22 June 2016

The Guardian: We've never had so many refugees – nor been so unwelcoming to them

The United Nations reported this week that in 2015, 65.3 million people were refugees or forcibly displaced in their own countries by war and persecution. This is the largest number ever recorded – and a testament to massive failures of both the international community and the United States in dealing with this crisis. [...]

Compounding this is the fact that most rich countries are failing to do their share to alleviate suffering. Most of those who have crossed borders are being accommodated in neighboring countries lacking substantial economic resources – such as the Somalis in Kenya and the Syrians and Iraqis in Jordan, Lebanon and Turkey. A few well-to-do countries, including Sweden, Germany and Canada, have acted generously. Others, among them Britain, Australia and the US, which distinguished themselves at other times by welcoming refugees, have now all but closed their doors.

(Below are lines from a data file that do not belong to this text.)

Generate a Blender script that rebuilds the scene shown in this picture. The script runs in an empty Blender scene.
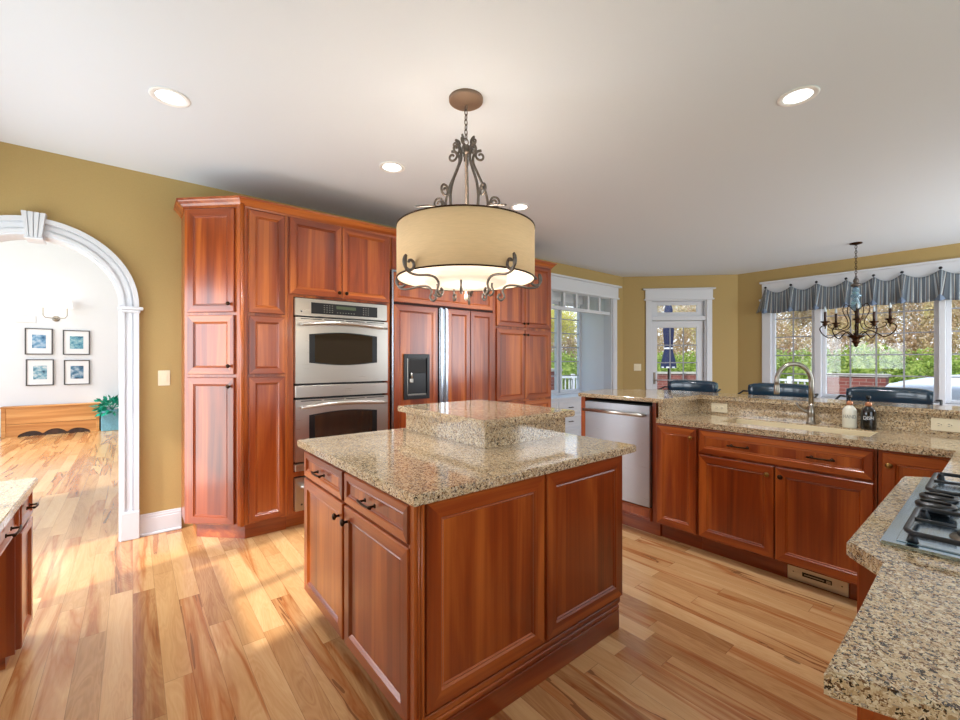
import bpy, bmesh, math, random
from mathutils import Vector, Matrix
random.seed(7)
C = bpy.data.collections.new('kitchen'); bpy.context.scene.collection.children.link(C)
SC = bpy.context.scene
PI = math.pi
# ------------------------------------------------------------------ camera
CH = 1.345
cam = bpy.data.objects.new('camera', bpy.data.cameras.new('camera')); C.objects.link(cam)
cam.data.sensor_width = 36; cam.data.lens = 16.0; cam.data.clip_start = .02
cam.location = (0, 0, CH); cam.rotation_euler = (PI/2, 0, math.radians(50.85-90))
SC.camera = cam
# ------------------------------------------------------------------ world, lights, exposure
SC.view_settings.view_transform = 'Standard'; SC.view_settings.look = 'None'
SC.view_settings.gamma = 1; SC.view_settings.use_curve_mapping = False
SC.view_settings.exposure = 0.78
W = bpy.data.worlds.new('sky'); SC.world = W; W.use_nodes = True
wn = W.node_tree.nodes; wl = W.node_tree.links
for n in list(wn): wn.remove(n)
wo = wn.new('ShaderNodeOutputWorld'); wb = wn.new('ShaderNodeBackground'); wb.inputs['Strength'].default_value = 1.15
wt = wn.new('ShaderNodeTexCoord'); wsp = wn.new('ShaderNodeSeparateXYZ'); wr = wn.new('ShaderNodeValToRGB')
wr.color_ramp.elements[0].position = 0.0; wr.color_ramp.elements[0].color = (.84,.90,.97,1)
wr.color_ramp.elements[1].position = .6; wr.color_ramp.elements[1].color = (.45,.66,.95,1)
wl.new(wt.outputs['Generated'], wsp.inputs[0]); wl.new(wsp.outputs['Z'], wr.inputs[0]); wl.new(wr.outputs[0], wb.inputs[0]); wl.new(wb.outputs[0], wo.inputs[0])

def light(name, typ, loc, energy, color=(1,1,1), rot=(0,0,0), size=1, sy=None, **k):
    l = bpy.data.lights.new(name, typ); l.energy = energy; l.color = color
    if typ == 'AREA':
        l.shape = 'RECTANGLE' if sy else 'DISK'; l.size = size
        if sy: l.size_y = sy
    elif typ == 'SUN': l.angle = math.radians(2)
    else: l.shadow_soft_size = size
    for a, b in k.items(): setattr(l, a, b)
    o = bpy.data.objects.new(name, l); C.objects.link(o); o.location = loc; o.rotation_euler = rot
    return o
light('sun', 'SUN', (0,0,10), 2.5, (1,.95,.86), (math.radians(48), 0, math.radians(-75)))
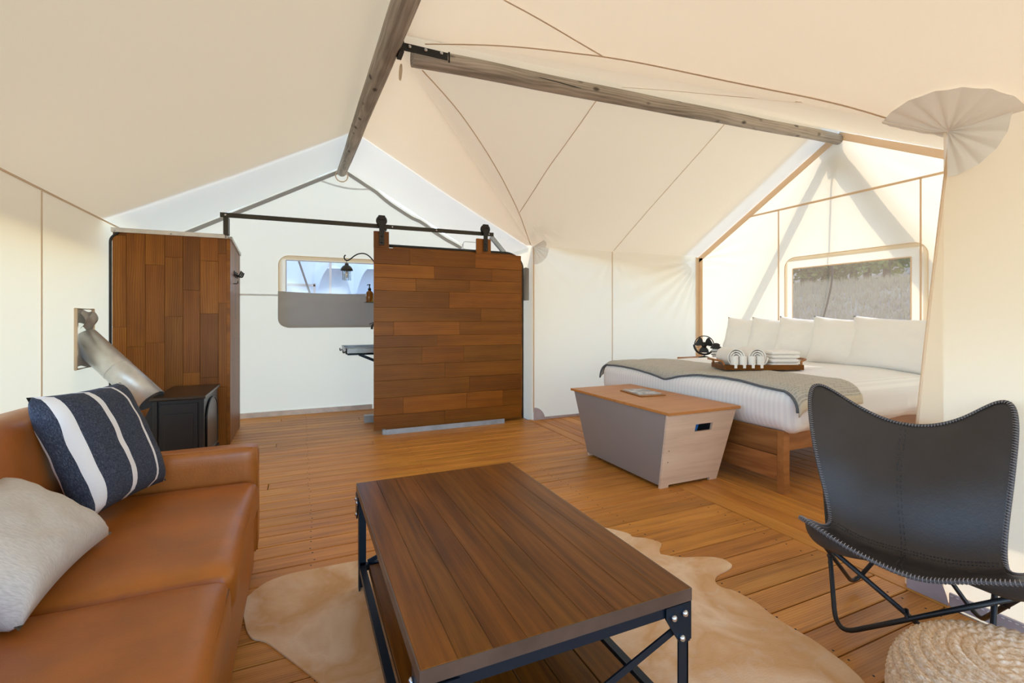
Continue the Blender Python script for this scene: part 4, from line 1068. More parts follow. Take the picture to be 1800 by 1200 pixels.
# ------------------------------------------------------------------ butterfly chair
ch = thing('butterfly_chair', 'black leather butterfly chair with laced edges on a folding rod frame', 'chair', (2.15, 1.03, 0))
Pc = [[(1.595, 1.135, .515), (1.68, .97, .425), (1.76, .83, .385), (1.80, .68, .44), (1.86, .516, .50)],
      [(1.80, 1.205, .41), (1.85, 1.09, .355), (1.91, .95, .33), (1.97, .81, .345), (2.03, .65, .415)],
      [(1.985, 1.235, .372), (2.03, 1.13, .333), (2.08, 1.02, .325), (2.13, .90, .33), (2.175, .770, .37)],
      [(2.055, 1.345, .645), (2.13, 1.215, .58), (2.18, 1.085, .55), (2.235, .955, .58), (2.298, .795, .645)],
      [(2.20, 1.505, .985), (2.285, 1.31, .815), (2.33, 1.14, .755), (2.395, .985, .80), (2.478, .815, .985)]]
Pc = [[Vector(p) for p in r] for r in Pc]
def cr(p, t):
    n = len(p)-1; x = t*n; i = min(int(x), n-1); t = x-i
    p1, p2 = p[i], p[i+1]; p0 = p[i-1] if i > 0 else p1*2-p2; p3 = p[i+2] if i+2 <= n else p2*2-p1
    return .5*((2*p1)+(p2-p0)*t+(2*p0-5*p1+4*p2-p3)*t*t+(3*p1-p0-3*p2+p3)*t**3)
def sling(u, v):
    a, b = 2*u-1, 2*v-1
    m_ = max(abs(a), abs(b)); k_ = 1.0 if m_ < 1e-3 else ((abs(a)/m_)**6.5+(abs(b)/m_)**6.5)**(-1/6.5)
    k_ = 1+(k_-1)*m_**4
    a2, b2_ = a*k_, b*k_
    u, v = (a2+1)/2, (b2_+1)/2
    return cr([cr(r, u) for r in Pc], v)
b_ = BM(); grid(b_, sling, 48, 60); bmesh.ops.recalc_face_normals(b_, faces=list(b_.faces))
sl_ = put('sling', b_, M['black_leather'], ch, smooth=True)
md = sl_.modifiers.new('thickness', 'SOLIDIFY'); md.thickness = .006; md.offset = 0
edge = [sling(i/80, 0) for i in range(80)]+[sling(1, i/80) for i in range(80)]+[sling(1-i/80, 1) for i in range(80)]+[sling(0, 1-i/80) for i in range(80)]
b_ = BM(); tube(b_, edge, .0062, 6, closed=True); put('laced_edge', b_, M['lace'], ch, smooth=True)
for (ua, sg) in ((0.0, 1), (1.0, -1)):
    def f(u, v):
        uu = ua+sg*(.012+.31*u); p = sling(uu, .004); d_ = .066*math.sin(PI*min(1, u**.62))
        return p+Vector((.35, .25, -1)).normalized()*d_*v+Vector((-.006, -.003, 0))*math.sin(PI*v)*math.sin(PI*u)
    b_ = BM(); grid(b_, f, 20, 8); pk = put('corner_pocket', b_, M['black_leather'], ch, smooth=True)
    md = pk.modifiers.new('thickness', 'SOLIDIFY'); md.thickness = .004; md.offset = 0
# lacing: resample the edge evenly, one short loop of cord each
acc_ = [0]
for i in range(len(edge)): acc_.append(acc_[-1]+(edge[(i+1) % len(edge)]-edge[i]).length)
NL = 330; b_ = BM(); b2l = BM(); j = 0
for k in range(NL):
    s_ = acc_[-1]*k/NL
    while acc_[j+1] < s_: j += 1
    p = edge[j].lerp(edge[(j+1) % len(edge)], (s_-acc_[j])/max(1e-6, acc_[j+1]-acc_[j]))
    t = (edge[(j+1) % len(edge)]-edge[j]).normalized()
    c_in = (Vector((2.13, 1.03, .48))-p).normalized(); c_in = (c_in-t*c_in.dot(t)).normalized(); nn2 = t.cross(c_in)
    q = .009
    tube(b_, [p+nn2*.006+c_in*.010, p+nn2*.0075-t*.002, p-c_in*.006-t*.003, p-nn2*.0075, p-nn2*.006+c_in*.010], .0016, 4)
put('lacing', b_, M['lacepale'], ch, kind='stuff'); b2l.free()
def seam_strip(pts, nm='seam_stitching'):
    b_ = BM(); pr = None
    for i in range(len(pts)-1):
        if i % 2 == 0: tube(b_, [pts[i], pts[i+1]], .0016, 4)
    return b_
for dv in (-.009, .009):
    b_ = seam_strip([sling(i/110, .49+dv)+Vector((-.002, -.001, .006)) for i in range(3, 108)])
    put('seam_stitching', b_, M['lace'], ch, kind='stuff')
for du in (-.011, .011):
    b_ = seam_strip([sling(.5+du, i/90)+Vector((-.003, -.001, .005)) for i in range(1, 90)])
    put('seam_stitching', b_, M['lace'], ch, kind='stuff')
FL, BL, BR, FR = [Vector(p) for p in ((1.845, 1.123, .009), (2.261, 1.302, .009), (2.44, .94, .009), (2.04, .76, .009))]
tFL, tFR, tBL, tBR = sling(.02, .02)+Vector((.012, 0, -.012)), sling(.98, .02)+Vector((.012, .01, -.012)), sling(.03, .97)+Vector((.004, .004, -.006)), sling(.97, .97)+Vector((.004, .004, -.006))
back = Vector((.014, .006, -.006))
def ch_rod(a, c, b, seg=9):
    pts = rounded([a, c, b], .085, 8)
    b_ = BM(); tube(b_, pts, .0085, seg); return put('frame_rod', b_, M['black'], ch, smooth=True)
ch_rod(tBL+back, FL, tFR+Vector((0, 0, -.02))); ch_rod(tFL, BL, tBR+back); ch_rod(tBL+back*1.2, BR, tFR); ch_rod(tFL+Vector((0, 0, -.02)), FR, tBR+back*1.2)
def near(a1, a2, b1, b2q):
    best = None
    for i in range(61):
        p = a1.lerp(a2, i/60)
        for j in range(61):
            q = b1.lerp(b2q, j/60); d = (p-q).length
            if best is None or d < best[0]: best = (d, p, q)
    return best
for args in ((FL, tFR, FR, tFL), (FL, tBL, BL, tFL), (BL, tBR, BR, tBL), (BR, tFR, FR, tBR)):
    d, p, q = near(*args); b_ = BM(); tube(b_, [p+(p-q).normalized()*.008, q-(p-q).normalized()*.008], .0075, 8); put('pivot', b_, M['black'], ch, smooth=True)

# ------------------------------------------------------------------ jute pouf
g = G('jute'); v = g.coord(rnd=False); n1 = g.noise(v, 95, 4, .7, .4); n2 = g.noise(v, 26, 3)
jc = g.ramp(n1, [(.25, (.26, .15, .075)), (.40, (.56, .38, .22)), (.55, (.70, .55, .39)), (.72, (.80, .73, .64))])
jc = g.mix(g.N('MapRange', {'Value': n2, 1: .5, 2: .75, 3: 0, 4: .4}).outputs[0], jc, (.64, .40, .20))
M['jute'] = g.pbr(jc, .9, 0, g.bump(n1, .25, .003))
pf = thing('pouf', 'round braided jute floor pouf in front of the butterfly chair', 'pouf', (1.69, .545, 0))
PR, PH = .285, .315
prof = []
for i in range(241):
    t = i/240
    # outer outline: bottom rim -> bulging side -> domed top centre
    a = lerp(-PI/2*.92, PI/2, t)
    r_ = PR*max(0.0, math.cos(a))**.52; z_ = PH/2+PH/2*math.copysign(abs(math.sin(a))**.85, a)
    prof.append((r_, z_, t))
ln = [0]
for i in range(240): ln.append(ln[-1]+math.hypot(prof[i+1][0]-prof[i][0], prof[i+1][1]-prof[i][1]))
NS = 300; b_ = BM(); rings = []
for i, (r_, z_, t) in enumerate(prof):
    i0, i1 = max(0, i-1), min(240, i+1); dr, dz = prof[i1][0]-prof[i0][0], prof[i1][1]-prof[i0][1]; l_ = math.hypot(dr, dz) or 1
    nr, nz = dz/l_, -dr/l_
    row = ln[i]/.029; ph = row-math.floor(row); bul = math.sqrt(max(0, 1-(2*ph-1)**2)); rid = math.floor(row)
    ring = []
    m_ = max(6, int(max(r_, .02)*2*PI/.024))
    for k in range(NS):
        an = 2*PI*k/NS
        br_ = .5+.5*math.sin(an*m_+ (3.2 if rid % 2 else -3.2)*(ph-.5)+rid*1.7)
        o = .0135*bul*(.62+.38*br_)
        ring.append(b_.verts.new((1.69+(r_+nr*o)*math.cos(an), .545+(r_+nr*o)*math.sin(an), z_+nz*o)))
    rings.append(ring)
for A, B in zip(rings, rings[1:]):
    for k in range(NS):
        q = b_.faces.new((A[k], A[(k+1) % NS], B[(k+1) % NS], B[k])); q.smooth = True
b_.faces.new(rings[0][::-1]); b_.faces.new(rings[-1])
put('braided_cover', b_, M['jute'], pf, smooth=True)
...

My own country, the US, is the worst offender on both counts. It led the invasion of Iraq in 2003 without a legitimate casus belli. It set in motion the events that produced immense forcible displacement in the region. Also, it had the capacity to establish a protected zone in Syria, like the one it established for the Iraqi Kurds to protect them against Saddam Hussein following the Gulf war. It declined to do so, a failure that was publicly criticized by state department dissenters a few days ago.